Le Fils de Dieu parle à son épouse , disant : Il y avait deux sœurs , Marthe et
Marie , qui avaient un frère , le Lazare , que j’ai ressuscité , et qui ,
ressuscité , m’a plus servi qu’auparavant : de même ses sœurs , qui , bien
qu’elles fussent familières et soigneuses à me servir avant la résurrection de
leur frère , néanmoins en furent beaucoup plus soigneuses et dévotieuses après :
de même en ai-je fait avec vous spirituellement , car j’ai ressuscité votre
frère , c’est-à-dire , votre âme , laquelle , par quatre jours , étant morte et
puante , s’éloigna de moi par la transgression de mes commandements , par les
perverses cupidités , par la douceur du monde et par la délectation du péché .

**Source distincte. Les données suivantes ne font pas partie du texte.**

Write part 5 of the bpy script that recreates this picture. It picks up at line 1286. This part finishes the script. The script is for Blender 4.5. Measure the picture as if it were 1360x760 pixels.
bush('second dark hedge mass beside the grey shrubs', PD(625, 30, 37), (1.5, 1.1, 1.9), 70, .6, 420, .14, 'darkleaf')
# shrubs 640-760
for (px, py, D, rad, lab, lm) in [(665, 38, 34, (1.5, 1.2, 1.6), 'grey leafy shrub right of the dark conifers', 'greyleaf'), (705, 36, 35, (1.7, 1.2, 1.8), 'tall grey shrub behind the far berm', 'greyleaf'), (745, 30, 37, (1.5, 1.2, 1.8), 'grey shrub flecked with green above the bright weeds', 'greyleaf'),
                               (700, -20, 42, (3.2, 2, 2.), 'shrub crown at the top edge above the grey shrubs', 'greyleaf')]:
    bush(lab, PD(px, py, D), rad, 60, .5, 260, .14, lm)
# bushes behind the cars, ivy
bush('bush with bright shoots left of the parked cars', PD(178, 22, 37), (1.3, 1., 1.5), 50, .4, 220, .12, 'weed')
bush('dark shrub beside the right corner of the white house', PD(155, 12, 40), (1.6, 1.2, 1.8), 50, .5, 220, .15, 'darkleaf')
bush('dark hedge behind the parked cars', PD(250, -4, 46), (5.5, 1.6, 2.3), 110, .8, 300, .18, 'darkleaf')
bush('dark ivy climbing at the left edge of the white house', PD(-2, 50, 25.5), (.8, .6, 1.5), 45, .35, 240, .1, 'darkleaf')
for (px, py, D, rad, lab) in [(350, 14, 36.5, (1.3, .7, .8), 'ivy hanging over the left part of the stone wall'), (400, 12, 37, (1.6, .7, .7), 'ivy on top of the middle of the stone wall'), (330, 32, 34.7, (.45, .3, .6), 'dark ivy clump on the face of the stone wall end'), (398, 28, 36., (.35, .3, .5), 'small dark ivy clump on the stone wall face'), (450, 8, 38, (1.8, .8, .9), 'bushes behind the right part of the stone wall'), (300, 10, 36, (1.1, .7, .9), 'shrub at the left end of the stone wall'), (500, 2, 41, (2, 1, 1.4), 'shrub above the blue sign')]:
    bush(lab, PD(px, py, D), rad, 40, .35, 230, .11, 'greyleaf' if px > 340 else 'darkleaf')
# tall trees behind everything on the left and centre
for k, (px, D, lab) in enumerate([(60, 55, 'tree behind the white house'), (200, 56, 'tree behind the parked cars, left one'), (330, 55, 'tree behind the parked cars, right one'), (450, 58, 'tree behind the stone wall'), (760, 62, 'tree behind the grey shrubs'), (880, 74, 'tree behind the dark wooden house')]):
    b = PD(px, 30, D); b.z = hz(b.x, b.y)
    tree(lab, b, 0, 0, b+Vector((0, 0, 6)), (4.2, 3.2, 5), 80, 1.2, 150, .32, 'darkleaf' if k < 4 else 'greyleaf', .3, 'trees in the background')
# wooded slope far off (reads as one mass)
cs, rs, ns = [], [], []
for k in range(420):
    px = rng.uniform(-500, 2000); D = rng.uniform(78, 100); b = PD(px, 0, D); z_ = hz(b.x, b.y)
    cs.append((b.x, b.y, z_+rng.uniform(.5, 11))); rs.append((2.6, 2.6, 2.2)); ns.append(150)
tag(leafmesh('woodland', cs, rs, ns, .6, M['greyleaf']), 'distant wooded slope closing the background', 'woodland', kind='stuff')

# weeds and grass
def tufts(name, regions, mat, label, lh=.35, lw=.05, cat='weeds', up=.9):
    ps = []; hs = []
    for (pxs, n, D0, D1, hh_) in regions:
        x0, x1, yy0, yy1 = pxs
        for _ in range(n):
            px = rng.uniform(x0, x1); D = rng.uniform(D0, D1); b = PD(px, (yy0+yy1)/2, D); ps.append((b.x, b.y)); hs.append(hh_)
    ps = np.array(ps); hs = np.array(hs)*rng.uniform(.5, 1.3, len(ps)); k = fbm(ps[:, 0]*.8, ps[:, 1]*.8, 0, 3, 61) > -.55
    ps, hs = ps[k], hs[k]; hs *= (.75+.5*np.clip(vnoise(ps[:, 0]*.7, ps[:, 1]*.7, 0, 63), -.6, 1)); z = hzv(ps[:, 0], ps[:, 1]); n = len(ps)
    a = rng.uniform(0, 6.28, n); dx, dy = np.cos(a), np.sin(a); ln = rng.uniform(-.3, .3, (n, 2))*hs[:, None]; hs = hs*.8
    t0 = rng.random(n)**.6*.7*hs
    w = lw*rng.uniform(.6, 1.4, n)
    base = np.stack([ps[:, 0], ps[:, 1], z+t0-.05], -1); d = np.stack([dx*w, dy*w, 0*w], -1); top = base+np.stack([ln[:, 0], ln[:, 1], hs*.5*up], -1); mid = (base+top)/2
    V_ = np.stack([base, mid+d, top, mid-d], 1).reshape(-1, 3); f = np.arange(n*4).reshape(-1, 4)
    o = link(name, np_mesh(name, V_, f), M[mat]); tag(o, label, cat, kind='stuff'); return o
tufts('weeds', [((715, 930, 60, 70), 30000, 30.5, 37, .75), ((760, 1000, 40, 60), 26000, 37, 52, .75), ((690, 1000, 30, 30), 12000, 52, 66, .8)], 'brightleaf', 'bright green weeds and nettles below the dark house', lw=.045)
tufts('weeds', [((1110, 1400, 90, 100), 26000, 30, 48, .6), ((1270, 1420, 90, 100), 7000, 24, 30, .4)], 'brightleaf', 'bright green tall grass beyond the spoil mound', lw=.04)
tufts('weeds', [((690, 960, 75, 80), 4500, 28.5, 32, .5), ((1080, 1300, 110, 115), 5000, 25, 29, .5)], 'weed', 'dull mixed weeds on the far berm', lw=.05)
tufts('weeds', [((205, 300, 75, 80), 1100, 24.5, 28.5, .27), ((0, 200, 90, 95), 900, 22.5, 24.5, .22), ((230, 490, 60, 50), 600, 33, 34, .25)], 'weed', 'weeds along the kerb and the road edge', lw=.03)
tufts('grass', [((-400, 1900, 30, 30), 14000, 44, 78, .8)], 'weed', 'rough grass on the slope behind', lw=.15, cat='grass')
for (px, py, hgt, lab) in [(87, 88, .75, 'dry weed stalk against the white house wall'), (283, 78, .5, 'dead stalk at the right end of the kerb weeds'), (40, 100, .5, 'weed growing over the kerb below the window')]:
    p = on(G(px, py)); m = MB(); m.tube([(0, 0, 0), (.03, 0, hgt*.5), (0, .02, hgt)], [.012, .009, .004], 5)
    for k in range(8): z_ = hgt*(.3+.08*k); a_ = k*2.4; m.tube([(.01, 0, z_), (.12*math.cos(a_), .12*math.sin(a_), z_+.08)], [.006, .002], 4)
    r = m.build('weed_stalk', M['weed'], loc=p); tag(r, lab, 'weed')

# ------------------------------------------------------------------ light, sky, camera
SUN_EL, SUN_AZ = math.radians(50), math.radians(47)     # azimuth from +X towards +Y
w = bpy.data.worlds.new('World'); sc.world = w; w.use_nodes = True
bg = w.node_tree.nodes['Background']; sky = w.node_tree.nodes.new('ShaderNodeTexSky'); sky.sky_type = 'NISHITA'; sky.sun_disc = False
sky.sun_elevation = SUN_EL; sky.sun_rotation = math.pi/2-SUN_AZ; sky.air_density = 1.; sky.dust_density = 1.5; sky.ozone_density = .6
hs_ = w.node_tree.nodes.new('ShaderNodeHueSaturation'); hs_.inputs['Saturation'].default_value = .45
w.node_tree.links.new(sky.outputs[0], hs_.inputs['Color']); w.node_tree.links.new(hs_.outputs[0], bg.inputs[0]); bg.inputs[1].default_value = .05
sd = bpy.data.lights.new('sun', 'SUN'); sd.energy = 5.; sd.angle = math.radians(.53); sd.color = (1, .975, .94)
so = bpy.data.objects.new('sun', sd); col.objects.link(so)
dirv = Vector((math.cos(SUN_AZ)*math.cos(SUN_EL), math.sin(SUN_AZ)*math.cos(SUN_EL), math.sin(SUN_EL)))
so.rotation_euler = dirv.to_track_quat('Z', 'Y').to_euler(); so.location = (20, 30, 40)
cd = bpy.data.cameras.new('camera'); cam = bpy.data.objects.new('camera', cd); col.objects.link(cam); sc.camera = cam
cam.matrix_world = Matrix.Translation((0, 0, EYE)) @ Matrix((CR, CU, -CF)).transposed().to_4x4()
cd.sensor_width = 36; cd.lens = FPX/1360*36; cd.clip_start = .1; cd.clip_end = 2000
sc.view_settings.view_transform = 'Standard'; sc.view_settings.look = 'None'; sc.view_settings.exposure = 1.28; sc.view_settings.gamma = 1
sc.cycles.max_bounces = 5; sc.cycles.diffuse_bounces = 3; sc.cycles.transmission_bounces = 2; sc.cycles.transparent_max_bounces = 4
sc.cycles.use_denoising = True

Mais il y eut quatre choses qui m’émurent à ressusciter Lazare ;
1° d’autant qu’il était mon ami quand il vivait ;
2° l’amour que ses sœurs me portaient ;
3° parce que l’humilité de Marie mérita tant en me lavant les pieds ,car comme
elle s’était humiliée pour l’amour de moi en la présence de plusieurs qui
banquetaient ensemble , aussi elle se réjouit et fut honorée en la présence de
plusieurs ;
4° afin que la gloire de mon humanité fût manifestée.
Ces quatre choses n’ont pas été en vous , d’autant que vous aimez plus le monde
qu’elles . Partant , ma miséricorde est plus grande en vous que vous ne l’avez
mérité par aucun acte , comme ces sœurs; et certainement , cette miséricorde est
d’autant plus grande que la mort spirituelle est plus précieuse que la mort
corporelle , et que la résurrection de l’âme est plus glorieuse que celle du
corps.
D’autant donc que la miséricorde procède de vos œuvres et les prévient ,
retirez-moi , tous ainsi que ces sœurs-là , en la maison de votre esprit , avec
une charité très fervente , n’aimant pourtant rien que moi . Ayez en moi toute
votre confiance , vous humiliant avec Marie , pleurant tous les jours vos péchés
, n’ayant point eu soin de vivre humblement avec les superbes , d’être
continente et modeste avec les continents et les modestes , de montrer aux
autres évidemment combien intimement et intérieurement vous m’aimez ? Vous devez
aussi être , comme ces chères sœurs , un cœur et une âme , forte et généreuse
pour mépriser le monde , et prompte pour louer incessamment Dieu . Et si vous
faites de la sorte , moi , qui ai ressuscité votre frère , c’est-à-dire , votre
âme , je la défendrai , afin qu’elle ne soit tuée par les juifs cruels et impies
; car qu’aurait profité au Lazare d’être ressuscité de la mort présente , si ,
en vivant plus honnêtement en la vie mourante , il ne fût ressuscité plus
glorieux en la seconde vie éternelle et permanente?
Mais qui sont les Juifs qui cherchent pour faire mourir le Lazare , si ce n’est
ceux-là qui s’indignent de ce que vous vivez mieux qu’eux , qui ont appris à
dire des choses sublimes et à en faire peu , qui , suivant trop fidèlement les
faveurs des hommes , méprisent plus lâchement les faits de leur prédécesseurs
,d’autant que moins ils daignent contempler et entendre les choses Vraies et
suréminentes?
Tels , hélas ! sont plusieurs en nombre qui savent fort bien disputer des vertus
, mais non pas les pratiquer en vivant vertueusement . Partant , leurs âmes sont
en grand danger , car elles ont force paroles et peu d’effets . Mais quoi ! mes
prédicateurs n’en ont-ils pas fait de même ? Non certes , d’autant qu’en vérité
ils étaient tous prêts et disposés à donner leurs âmes pour leurs âmes ,
lorsqu’ils avertissaient les pécheurs , non avec des paroles sublimes , mais
humbles et charitables ; car l’ardeur de celui qui enseignait , formait plus
esprit de l’auditeur que les paroles . Or , maintenant , plusieurs parlent et
disent de moi et des choses sublimes et éminentes , mais pas un n’en suit le
fruit , d’autant que le souffle seul n’allume pas le bois , à moins que les
petites scintilles du feu n’y coopèrent.
Je vous garderai donc et vous protègerai de ces Juifs , afin que vous ne vous
retiriez de moi , ni par leurs paroles , ni par leurs actions . Je ne vous
défendrais pas néanmoins en telle sorte que vous ne pâtissiez rien , mais afin
que vous ne succombiez par puissance . Or , employez-y votre volonté , et moi ,
avec mon amour , j’allumerai vos désirs.